Material:

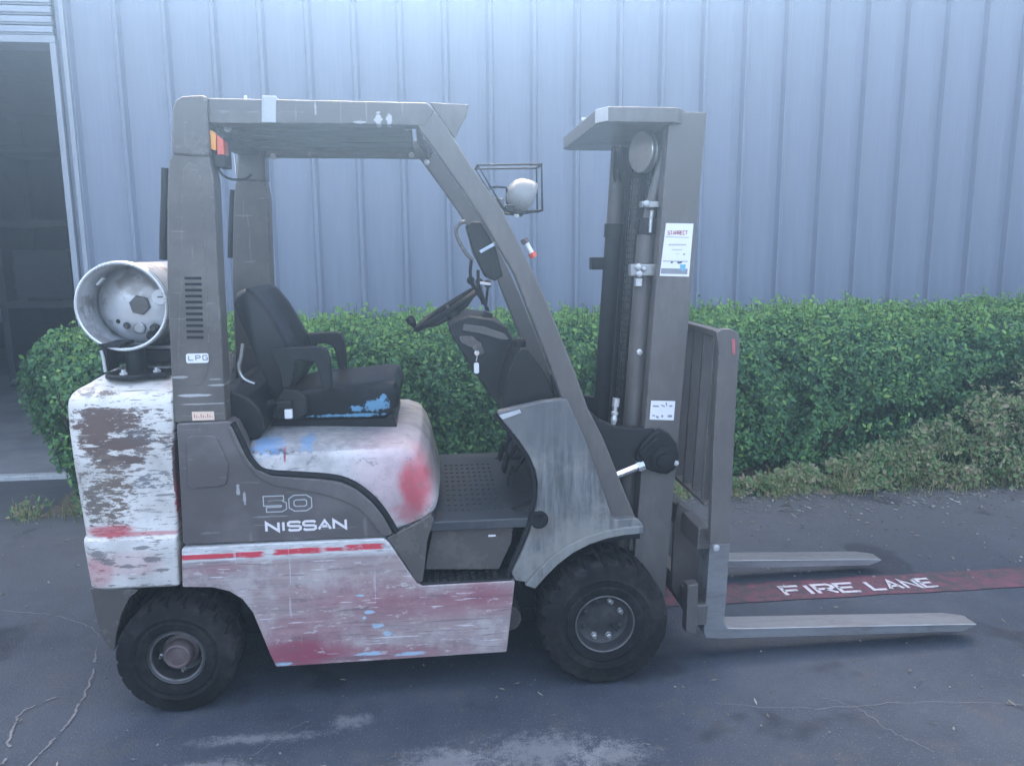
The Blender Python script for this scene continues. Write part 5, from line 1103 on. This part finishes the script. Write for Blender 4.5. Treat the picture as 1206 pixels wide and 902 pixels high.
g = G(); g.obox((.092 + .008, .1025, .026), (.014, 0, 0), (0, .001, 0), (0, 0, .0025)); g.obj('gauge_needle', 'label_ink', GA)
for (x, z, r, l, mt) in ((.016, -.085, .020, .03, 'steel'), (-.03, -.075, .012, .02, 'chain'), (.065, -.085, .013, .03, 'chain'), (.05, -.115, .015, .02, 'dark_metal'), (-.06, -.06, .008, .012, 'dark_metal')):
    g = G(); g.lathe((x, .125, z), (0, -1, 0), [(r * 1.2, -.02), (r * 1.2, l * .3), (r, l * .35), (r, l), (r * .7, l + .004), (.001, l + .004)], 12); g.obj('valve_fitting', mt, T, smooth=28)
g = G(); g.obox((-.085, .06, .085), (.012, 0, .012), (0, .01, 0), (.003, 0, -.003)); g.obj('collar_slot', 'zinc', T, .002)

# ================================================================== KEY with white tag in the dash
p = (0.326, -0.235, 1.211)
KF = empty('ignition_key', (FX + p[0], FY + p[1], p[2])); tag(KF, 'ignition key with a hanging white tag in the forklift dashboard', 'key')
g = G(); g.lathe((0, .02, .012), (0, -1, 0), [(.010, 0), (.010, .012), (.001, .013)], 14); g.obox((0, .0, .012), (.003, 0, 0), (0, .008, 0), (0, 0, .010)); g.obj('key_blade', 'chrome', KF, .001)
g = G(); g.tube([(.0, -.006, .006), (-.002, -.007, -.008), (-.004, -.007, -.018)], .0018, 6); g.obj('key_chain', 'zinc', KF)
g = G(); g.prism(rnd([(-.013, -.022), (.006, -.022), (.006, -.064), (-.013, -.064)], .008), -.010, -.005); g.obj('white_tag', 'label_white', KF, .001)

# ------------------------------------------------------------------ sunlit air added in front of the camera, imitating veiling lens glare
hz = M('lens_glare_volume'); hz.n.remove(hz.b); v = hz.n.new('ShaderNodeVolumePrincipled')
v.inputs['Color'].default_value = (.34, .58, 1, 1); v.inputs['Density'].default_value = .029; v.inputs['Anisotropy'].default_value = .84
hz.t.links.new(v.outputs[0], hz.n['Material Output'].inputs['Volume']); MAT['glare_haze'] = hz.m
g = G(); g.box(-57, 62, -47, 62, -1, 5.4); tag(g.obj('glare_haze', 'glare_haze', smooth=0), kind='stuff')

Set exercise: Quote the material exactly. Pictures stay out.

Exercise result:
The Blender Python script for this scene continues. Write part 5, from line 1103 on. This part finishes the script. Write for Blender 4.5. Treat the picture as 1206 pixels wide and 902 pixels high.
g = G(); g.obox((.092 + .008, .1025, .026), (.014, 0, 0), (0, .001, 0), (0, 0, .0025)); g.obj('gauge_needle', 'label_ink', GA)
for (x, z, r, l, mt) in ((.016, -.085, .020, .03, 'steel'), (-.03, -.075, .012, .02, 'chain'), (.065, -.085, .013, .03, 'chain'), (.05, -.115, .015, .02, 'dark_metal'), (-.06, -.06, .008, .012, 'dark_metal')):
    g = G(); g.lathe((x, .125, z), (0, -1, 0), [(r * 1.2, -.02), (r * 1.2, l * .3), (r, l * .35), (r, l), (r * .7, l + .004), (.001, l + .004)], 12); g.obj('valve_fitting', mt, T, smooth=28)
g = G(); g.obox((-.085, .06, .085), (.012, 0, .012), (0, .01, 0), (.003, 0, -.003)); g.obj('collar_slot', 'zinc', T, .002)

# ================================================================== KEY with white tag in the dash
p = (0.326, -0.235, 1.211)
KF = empty('ignition_key', (FX + p[0], FY + p[1], p[2])); tag(KF, 'ignition key with a hanging white tag in the forklift dashboard', 'key')
g = G(); g.lathe((0, .02, .012), (0, -1, 0), [(.010, 0), (.010, .012), (.001, .013)], 14); g.obox((0, .0, .012), (.003, 0, 0), (0, .008, 0), (0, 0, .010)); g.obj('key_blade', 'chrome', KF, .001)
g = G(); g.tube([(.0, -.006, .006), (-.002, -.007, -.008), (-.004, -.007, -.018)], .0018, 6); g.obj('key_chain', 'zinc', KF)
g = G(); g.prism(rnd([(-.013, -.022), (.006, -.022), (.006, -.064), (-.013, -.064)], .008), -.010, -.005); g.obj('white_tag', 'label_white', KF, .001)

# ------------------------------------------------------------------ sunlit air added in front of the camera, imitating veiling lens glare
hz = M('lens_glare_volume'); hz.n.remove(hz.b); v = hz.n.new('ShaderNodeVolumePrincipled')
v.inputs['Color'].default_value = (.34, .58, 1, 1); v.inputs['Density'].default_value = .029; v.inputs['Anisotropy'].default_value = .84
hz.t.links.new(v.outputs[0], hz.n['Material Output'].inputs['Volume']); MAT['glare_haze'] = hz.m
g = G(); g.box(-57, 62, -47, 62, -1, 5.4); tag(g.obj('glare_haze', 'glare_haze', smooth=0), kind='stuff')